RECORDS SUPPLIED -
▼▼▼

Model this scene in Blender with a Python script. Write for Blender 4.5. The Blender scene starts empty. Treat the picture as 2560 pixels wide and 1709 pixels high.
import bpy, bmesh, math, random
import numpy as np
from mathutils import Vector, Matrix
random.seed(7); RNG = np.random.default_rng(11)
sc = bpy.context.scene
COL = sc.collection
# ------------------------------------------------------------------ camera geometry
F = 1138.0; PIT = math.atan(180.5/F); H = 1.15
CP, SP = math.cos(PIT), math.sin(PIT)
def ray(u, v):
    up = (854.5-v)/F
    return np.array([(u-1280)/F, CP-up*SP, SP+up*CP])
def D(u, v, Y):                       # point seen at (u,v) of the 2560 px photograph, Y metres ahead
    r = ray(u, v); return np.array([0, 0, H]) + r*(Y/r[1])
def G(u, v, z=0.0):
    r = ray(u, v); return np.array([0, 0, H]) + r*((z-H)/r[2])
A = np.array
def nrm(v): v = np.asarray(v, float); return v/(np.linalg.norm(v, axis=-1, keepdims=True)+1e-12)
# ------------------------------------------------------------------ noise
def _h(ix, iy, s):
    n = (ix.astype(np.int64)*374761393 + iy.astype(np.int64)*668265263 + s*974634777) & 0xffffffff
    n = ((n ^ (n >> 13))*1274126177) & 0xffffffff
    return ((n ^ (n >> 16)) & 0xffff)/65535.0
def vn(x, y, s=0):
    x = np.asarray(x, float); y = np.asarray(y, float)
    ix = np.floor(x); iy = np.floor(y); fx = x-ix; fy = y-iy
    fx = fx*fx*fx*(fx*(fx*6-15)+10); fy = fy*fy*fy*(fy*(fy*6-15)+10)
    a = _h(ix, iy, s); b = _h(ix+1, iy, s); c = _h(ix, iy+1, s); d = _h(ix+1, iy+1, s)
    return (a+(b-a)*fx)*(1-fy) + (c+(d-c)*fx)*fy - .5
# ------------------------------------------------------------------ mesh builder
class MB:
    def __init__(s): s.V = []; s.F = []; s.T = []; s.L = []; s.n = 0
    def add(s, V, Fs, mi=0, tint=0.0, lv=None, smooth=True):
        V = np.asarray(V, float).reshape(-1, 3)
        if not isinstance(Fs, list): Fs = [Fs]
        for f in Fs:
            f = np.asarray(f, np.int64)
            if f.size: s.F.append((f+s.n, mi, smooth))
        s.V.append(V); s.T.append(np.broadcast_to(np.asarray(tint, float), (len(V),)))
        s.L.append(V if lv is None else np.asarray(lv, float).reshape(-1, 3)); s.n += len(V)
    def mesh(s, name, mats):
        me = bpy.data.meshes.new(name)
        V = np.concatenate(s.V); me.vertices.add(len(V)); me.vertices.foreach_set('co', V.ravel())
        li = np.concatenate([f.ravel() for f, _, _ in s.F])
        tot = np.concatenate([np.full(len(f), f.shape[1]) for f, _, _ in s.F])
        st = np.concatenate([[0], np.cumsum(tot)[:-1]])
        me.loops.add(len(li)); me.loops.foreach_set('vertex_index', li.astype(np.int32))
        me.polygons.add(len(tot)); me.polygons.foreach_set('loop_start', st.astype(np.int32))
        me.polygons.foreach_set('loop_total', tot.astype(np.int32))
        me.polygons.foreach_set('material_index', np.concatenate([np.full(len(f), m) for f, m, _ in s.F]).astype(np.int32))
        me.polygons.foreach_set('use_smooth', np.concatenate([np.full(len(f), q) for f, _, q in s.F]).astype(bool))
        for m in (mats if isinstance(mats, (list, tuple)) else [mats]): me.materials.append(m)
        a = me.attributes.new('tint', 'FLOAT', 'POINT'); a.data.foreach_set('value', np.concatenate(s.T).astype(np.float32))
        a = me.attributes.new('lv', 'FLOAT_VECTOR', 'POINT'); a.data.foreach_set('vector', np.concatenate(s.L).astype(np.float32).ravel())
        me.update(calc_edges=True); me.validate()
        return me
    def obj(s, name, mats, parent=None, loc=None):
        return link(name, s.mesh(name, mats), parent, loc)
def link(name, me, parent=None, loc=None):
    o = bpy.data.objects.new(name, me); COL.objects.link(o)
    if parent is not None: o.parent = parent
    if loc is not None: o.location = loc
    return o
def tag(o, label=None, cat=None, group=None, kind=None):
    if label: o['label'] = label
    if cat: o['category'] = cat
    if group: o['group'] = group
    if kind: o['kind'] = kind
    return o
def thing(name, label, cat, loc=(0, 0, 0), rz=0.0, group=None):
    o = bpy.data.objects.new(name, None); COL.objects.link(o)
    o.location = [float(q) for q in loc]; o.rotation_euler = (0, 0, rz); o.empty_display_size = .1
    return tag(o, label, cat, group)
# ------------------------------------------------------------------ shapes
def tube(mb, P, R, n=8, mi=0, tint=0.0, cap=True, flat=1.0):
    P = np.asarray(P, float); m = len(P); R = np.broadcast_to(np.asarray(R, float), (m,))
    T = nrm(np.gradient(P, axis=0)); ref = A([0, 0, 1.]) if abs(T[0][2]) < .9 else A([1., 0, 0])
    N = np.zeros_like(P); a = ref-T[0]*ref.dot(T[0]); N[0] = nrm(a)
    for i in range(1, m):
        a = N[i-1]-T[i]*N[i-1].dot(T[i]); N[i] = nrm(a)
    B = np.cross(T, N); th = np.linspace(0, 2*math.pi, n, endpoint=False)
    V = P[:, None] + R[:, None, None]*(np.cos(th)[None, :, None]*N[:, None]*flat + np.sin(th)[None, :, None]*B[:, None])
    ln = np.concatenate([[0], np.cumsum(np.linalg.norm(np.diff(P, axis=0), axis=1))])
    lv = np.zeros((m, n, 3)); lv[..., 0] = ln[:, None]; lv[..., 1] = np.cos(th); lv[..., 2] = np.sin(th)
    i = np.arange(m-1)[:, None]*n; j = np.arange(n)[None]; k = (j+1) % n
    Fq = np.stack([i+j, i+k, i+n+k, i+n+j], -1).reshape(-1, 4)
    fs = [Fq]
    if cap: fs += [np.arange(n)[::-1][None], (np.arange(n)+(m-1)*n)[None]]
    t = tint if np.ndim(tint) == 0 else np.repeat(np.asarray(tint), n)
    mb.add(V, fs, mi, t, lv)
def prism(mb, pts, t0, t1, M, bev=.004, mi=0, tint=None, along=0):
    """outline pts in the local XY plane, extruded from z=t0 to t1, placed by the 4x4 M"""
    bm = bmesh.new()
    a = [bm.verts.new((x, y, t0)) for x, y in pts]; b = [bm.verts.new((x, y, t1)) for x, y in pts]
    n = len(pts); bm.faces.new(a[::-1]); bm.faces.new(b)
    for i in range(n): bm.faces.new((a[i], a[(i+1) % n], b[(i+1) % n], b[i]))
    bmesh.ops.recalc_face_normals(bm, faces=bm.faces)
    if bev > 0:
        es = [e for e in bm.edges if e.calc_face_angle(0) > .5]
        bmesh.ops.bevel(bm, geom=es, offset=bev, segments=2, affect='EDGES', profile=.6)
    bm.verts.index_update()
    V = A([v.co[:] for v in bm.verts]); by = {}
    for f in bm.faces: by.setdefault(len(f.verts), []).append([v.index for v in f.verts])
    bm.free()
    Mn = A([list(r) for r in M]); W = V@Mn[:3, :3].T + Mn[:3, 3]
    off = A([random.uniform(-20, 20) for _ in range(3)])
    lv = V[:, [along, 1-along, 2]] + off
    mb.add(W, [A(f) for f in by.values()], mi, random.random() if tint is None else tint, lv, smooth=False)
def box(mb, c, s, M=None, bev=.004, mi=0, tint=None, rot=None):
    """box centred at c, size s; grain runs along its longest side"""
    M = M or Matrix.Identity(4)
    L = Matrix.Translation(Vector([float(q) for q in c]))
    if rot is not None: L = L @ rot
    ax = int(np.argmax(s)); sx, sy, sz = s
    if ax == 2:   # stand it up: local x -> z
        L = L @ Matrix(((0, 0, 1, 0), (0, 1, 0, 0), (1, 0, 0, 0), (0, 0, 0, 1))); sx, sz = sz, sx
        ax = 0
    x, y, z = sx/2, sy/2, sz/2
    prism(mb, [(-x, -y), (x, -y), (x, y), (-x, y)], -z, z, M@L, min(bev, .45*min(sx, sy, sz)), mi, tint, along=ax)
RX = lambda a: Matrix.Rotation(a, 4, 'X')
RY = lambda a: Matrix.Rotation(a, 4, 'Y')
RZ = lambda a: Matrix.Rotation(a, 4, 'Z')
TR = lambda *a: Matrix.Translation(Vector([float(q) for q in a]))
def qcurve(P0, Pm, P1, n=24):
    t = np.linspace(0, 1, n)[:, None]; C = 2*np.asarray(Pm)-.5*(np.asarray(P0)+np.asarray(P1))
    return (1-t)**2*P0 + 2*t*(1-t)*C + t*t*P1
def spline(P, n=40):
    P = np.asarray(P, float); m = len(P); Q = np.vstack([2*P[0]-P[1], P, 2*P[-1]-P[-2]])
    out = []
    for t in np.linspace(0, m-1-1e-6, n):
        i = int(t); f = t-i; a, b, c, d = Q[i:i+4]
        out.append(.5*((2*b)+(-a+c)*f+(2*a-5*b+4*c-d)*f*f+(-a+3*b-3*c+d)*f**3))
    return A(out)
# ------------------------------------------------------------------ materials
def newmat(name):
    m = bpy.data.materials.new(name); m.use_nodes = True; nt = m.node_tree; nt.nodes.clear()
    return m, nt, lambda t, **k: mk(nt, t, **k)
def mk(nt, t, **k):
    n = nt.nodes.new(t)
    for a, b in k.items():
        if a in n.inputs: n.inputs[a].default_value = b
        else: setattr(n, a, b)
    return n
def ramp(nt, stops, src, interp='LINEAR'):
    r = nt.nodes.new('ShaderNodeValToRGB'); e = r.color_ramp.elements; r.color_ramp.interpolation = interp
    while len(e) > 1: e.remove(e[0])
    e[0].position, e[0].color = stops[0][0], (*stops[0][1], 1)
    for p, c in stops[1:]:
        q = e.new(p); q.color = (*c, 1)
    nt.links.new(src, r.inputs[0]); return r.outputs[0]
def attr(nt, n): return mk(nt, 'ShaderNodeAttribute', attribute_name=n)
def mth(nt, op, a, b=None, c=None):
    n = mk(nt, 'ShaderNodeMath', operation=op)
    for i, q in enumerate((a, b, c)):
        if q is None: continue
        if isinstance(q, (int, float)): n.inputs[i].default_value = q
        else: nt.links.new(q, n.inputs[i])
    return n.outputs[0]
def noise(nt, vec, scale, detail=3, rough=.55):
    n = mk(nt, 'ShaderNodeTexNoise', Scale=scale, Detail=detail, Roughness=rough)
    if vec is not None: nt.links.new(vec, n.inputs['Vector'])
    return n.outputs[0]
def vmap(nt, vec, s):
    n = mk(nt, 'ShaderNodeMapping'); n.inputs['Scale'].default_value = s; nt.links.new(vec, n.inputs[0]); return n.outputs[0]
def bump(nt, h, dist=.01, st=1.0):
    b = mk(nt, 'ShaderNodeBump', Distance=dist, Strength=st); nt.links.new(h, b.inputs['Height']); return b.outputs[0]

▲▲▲
▼▼▼

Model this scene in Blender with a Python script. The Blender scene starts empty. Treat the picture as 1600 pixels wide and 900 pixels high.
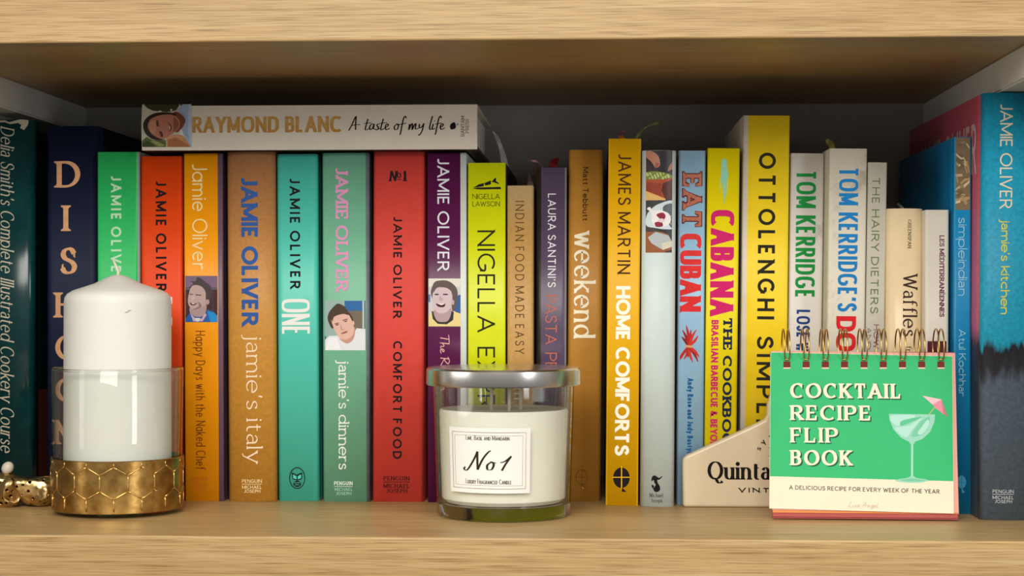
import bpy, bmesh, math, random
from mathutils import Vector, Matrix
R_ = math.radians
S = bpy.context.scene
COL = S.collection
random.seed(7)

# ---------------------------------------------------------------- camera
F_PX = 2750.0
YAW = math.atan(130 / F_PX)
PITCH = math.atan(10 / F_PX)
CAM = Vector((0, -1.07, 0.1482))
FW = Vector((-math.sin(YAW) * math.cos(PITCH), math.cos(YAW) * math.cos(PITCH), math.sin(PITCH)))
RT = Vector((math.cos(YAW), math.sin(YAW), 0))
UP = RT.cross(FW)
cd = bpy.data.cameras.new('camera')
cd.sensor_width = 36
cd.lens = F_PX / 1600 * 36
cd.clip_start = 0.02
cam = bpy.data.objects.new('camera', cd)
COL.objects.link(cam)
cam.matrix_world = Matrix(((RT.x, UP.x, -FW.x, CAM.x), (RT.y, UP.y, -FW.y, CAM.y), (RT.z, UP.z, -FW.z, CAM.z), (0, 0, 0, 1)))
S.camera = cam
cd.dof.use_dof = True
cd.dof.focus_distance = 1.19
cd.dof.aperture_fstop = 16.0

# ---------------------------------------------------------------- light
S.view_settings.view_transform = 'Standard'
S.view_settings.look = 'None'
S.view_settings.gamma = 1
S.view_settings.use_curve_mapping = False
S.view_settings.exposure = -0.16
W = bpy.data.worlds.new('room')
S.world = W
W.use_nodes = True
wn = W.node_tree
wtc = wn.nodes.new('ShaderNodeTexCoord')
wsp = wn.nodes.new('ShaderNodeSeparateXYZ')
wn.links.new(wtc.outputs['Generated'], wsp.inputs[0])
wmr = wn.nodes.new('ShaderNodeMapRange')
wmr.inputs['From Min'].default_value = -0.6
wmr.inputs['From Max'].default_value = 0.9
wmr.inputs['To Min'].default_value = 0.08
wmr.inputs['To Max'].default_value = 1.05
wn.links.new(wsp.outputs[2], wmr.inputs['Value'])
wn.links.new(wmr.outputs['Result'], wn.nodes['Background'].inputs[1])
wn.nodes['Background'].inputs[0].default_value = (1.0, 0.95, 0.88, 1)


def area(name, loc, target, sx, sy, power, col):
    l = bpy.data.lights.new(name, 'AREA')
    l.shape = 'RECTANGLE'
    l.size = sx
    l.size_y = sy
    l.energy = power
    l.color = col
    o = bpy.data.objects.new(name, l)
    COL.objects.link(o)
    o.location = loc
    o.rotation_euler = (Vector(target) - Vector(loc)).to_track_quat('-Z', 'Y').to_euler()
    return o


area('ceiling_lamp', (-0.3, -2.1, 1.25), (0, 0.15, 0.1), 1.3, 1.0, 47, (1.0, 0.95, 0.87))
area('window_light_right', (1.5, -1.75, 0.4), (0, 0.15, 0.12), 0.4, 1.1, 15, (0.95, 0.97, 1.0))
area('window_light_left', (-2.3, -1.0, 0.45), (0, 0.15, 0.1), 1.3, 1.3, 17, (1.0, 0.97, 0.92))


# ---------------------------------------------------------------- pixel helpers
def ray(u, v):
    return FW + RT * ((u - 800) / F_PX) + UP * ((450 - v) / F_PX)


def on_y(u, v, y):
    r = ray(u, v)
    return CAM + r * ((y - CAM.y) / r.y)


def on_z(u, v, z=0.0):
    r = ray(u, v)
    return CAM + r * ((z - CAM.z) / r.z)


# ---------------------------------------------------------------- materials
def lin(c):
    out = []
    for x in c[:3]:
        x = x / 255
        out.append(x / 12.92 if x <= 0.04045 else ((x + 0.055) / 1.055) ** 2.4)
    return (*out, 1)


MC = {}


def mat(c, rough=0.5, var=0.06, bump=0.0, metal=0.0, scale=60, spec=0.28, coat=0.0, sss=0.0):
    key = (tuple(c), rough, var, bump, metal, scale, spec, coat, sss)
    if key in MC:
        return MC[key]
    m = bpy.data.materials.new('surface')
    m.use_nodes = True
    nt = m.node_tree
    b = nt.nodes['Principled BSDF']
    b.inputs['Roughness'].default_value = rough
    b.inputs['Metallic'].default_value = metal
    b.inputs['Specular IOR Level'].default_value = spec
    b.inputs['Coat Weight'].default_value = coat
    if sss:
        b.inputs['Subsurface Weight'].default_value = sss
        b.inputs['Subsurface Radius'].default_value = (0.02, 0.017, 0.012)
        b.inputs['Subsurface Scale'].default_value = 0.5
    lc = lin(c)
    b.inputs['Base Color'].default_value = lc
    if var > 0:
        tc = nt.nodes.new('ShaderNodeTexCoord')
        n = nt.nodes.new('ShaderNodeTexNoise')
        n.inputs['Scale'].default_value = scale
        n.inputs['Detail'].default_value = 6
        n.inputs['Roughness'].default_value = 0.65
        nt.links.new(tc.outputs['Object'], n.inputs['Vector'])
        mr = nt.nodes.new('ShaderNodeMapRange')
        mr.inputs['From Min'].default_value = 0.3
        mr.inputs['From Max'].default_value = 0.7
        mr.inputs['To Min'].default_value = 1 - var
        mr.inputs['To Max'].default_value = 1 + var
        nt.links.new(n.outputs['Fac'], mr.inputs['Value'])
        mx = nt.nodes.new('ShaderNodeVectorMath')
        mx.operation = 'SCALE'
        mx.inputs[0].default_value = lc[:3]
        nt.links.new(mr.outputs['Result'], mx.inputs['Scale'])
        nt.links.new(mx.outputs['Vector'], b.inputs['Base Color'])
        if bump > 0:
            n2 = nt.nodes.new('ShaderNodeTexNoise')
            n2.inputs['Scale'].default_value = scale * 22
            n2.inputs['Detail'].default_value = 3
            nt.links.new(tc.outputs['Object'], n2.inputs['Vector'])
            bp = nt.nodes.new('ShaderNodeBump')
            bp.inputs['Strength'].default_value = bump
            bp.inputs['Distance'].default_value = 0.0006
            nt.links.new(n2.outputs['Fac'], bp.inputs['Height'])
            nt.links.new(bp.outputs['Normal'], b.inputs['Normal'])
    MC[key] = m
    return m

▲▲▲
▼▼▼

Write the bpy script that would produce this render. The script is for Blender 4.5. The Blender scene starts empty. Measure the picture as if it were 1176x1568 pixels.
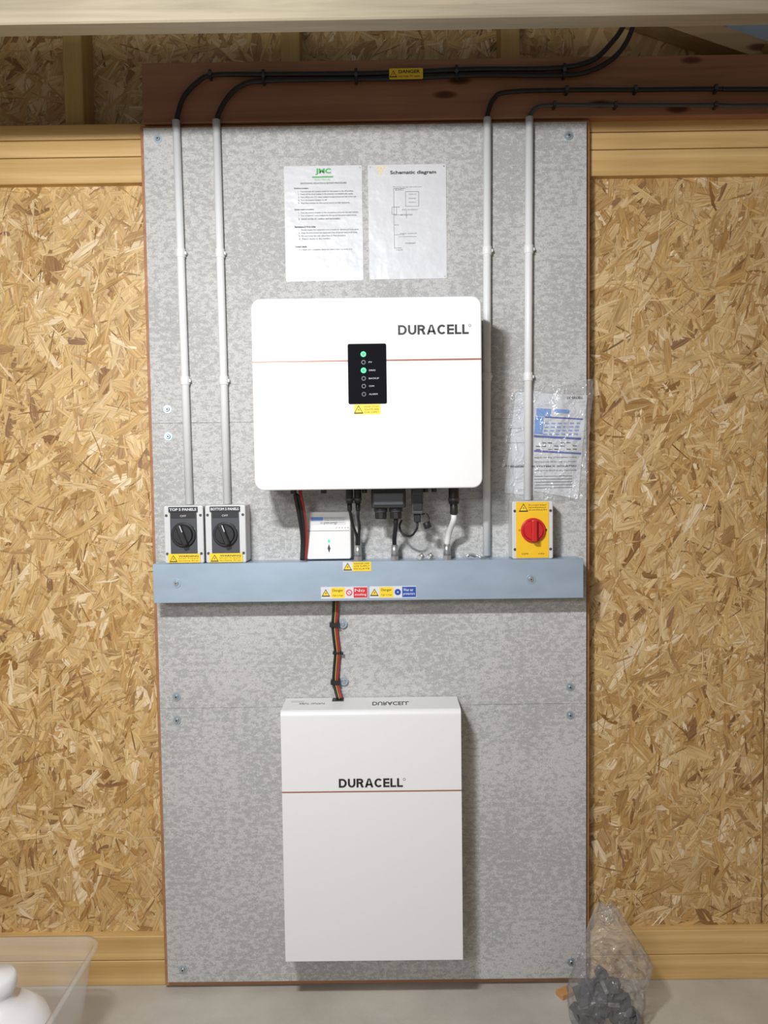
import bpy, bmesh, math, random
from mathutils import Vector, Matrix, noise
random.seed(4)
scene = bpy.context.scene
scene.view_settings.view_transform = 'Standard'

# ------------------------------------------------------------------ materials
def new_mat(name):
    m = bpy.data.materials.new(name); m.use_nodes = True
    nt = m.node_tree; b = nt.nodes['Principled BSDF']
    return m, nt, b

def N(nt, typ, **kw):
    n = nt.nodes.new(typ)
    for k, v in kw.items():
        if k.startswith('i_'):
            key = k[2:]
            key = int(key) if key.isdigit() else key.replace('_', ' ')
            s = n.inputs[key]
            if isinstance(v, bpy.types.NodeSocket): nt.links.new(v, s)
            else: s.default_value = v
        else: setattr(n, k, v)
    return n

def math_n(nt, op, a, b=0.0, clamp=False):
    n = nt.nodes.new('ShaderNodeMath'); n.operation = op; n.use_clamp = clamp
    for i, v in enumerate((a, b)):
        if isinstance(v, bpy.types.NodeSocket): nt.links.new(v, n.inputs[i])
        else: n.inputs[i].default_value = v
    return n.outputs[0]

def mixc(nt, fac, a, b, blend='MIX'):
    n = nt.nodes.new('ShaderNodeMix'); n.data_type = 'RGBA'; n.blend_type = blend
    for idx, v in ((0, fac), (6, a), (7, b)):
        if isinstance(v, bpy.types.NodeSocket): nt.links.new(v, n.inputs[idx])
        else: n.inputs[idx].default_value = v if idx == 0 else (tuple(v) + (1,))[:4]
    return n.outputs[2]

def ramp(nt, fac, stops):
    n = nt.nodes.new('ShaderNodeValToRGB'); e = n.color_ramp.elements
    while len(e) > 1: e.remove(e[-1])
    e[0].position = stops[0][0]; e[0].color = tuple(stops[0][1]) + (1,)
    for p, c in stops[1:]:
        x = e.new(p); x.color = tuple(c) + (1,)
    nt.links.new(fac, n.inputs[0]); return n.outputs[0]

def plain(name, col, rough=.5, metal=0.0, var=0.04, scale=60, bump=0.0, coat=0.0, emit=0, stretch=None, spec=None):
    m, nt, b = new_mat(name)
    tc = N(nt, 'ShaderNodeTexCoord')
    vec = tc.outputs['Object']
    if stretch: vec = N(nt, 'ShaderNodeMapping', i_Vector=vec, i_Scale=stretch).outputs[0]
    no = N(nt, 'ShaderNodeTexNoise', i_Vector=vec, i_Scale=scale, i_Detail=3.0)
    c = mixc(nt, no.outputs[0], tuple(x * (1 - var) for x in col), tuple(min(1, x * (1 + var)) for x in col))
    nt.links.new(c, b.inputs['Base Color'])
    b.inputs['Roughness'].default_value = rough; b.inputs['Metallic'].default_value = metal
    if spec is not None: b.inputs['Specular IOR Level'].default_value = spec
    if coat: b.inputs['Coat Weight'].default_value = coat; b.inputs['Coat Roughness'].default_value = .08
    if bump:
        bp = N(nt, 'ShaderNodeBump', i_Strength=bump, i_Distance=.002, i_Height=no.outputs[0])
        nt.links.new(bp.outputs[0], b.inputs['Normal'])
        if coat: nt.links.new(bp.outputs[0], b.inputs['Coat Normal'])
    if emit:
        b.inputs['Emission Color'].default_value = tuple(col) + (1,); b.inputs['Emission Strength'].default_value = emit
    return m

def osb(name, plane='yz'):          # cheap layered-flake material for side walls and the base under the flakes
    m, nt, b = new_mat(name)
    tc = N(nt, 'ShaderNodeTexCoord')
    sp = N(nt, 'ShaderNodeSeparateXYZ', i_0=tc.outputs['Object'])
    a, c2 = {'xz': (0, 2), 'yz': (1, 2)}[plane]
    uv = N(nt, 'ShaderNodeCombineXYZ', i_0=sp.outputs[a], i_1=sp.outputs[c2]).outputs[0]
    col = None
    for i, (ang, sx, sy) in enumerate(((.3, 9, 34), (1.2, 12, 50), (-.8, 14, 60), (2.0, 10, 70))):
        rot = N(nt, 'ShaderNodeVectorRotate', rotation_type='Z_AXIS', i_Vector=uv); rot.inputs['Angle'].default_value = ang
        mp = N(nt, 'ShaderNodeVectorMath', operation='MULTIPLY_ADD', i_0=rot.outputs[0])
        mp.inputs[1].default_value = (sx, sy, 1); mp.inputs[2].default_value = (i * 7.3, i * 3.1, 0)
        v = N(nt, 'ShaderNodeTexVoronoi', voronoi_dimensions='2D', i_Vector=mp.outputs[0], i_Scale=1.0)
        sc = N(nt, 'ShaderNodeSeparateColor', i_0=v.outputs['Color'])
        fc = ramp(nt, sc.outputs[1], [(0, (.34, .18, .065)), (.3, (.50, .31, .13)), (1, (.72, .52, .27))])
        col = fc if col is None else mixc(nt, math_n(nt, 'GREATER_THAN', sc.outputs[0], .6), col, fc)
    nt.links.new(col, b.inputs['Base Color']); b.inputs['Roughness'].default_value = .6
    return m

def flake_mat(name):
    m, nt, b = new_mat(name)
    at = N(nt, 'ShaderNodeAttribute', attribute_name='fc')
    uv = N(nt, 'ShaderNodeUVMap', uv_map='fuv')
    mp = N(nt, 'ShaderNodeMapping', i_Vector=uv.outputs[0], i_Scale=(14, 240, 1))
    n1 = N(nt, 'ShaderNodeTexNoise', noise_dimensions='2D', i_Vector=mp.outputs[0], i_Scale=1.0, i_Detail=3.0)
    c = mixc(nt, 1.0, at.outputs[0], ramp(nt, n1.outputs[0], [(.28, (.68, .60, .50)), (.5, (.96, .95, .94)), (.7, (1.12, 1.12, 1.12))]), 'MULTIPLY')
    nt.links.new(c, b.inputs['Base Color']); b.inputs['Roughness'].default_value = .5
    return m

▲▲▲

AIM OF THE EXERCISE - Drop the images and output only the lines from the one that contains "Write the bpy" to the one that contains "return m, nt, b", both included.

COMPLETE ANSWER -
Write the bpy script that would produce this render. The script is for Blender 4.5. The Blender scene starts empty. Measure the picture as if it were 1176x1568 pixels.
import bpy, bmesh, math, random
from mathutils import Vector, Matrix, noise
random.seed(4)
scene = bpy.context.scene
scene.view_settings.view_transform = 'Standard'

# ------------------------------------------------------------------ materials
def new_mat(name):
    m = bpy.data.materials.new(name); m.use_nodes = True
    nt = m.node_tree; b = nt.nodes['Principled BSDF']
    return m, nt, b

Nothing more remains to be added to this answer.